Jusqu’à présent il n’y a pas assez de jurisprudence. Mais, il y en aura de plus en plus puisqu’il y a de plus en plus de lois sur l’environnement, des conventions signées par les Etats. Il faut donc que  les magistrats se mettent à s’informer d’abord sur les nouveaux enjeux sociétaux liés à l’environnement, puis se former  au contenu de ce droit nouveau en l’abordant à la fois en droit international et en droit comparé. En effet les jurisprudences  d’autres pays confrontés aux mêmes problèmes, sont un enrichissement réciproque, grâce à ce qu’on appelle le dialogue des juges dans le monde.

C’est pour cela qu’on va développer des programmes de formation de droit de l’environnement pour les écoles de  magistrature.  Cela doit être non seulement pour les futurs magistrats, les auditeurs de justice, mais cela doit être aussi une formation continue pour les magistrats déjà en poste parce qu’à l’heure actuelle les cas qui arrivent ce sont les magistrats déjà en poste qui les traitent et non les jeunes magistrats.

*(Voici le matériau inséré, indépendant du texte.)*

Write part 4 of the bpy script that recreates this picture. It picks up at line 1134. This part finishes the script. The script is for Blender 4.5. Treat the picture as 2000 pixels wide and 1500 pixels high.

Or, les magistrats déjà en poste, quand ils étaient à la Faculté de Droit il y a une dizaine voire une vingtaine d’années de cela, n’avaient  pas de formation en droit de l’environnement. Il est significatif de constater que plus de 140 magistrats africains déjà en poste ont suivi depuis 2004 le Master 2  (DICE) à distance en droit international et comparé de l’environnement offerte par l’Université de Limoges avec le soutien de l’Agence universitaire  de la francophonie.

J’insiste beaucoup sur la formation continue pour les magistrats en poste parce que de nos jours, ce sont eux qui rédigent les arrêts donc il faut commencer par eux. Et évidemment après, il faut former les jeunes qui seront en responsabilité dans cinq ou dix ans.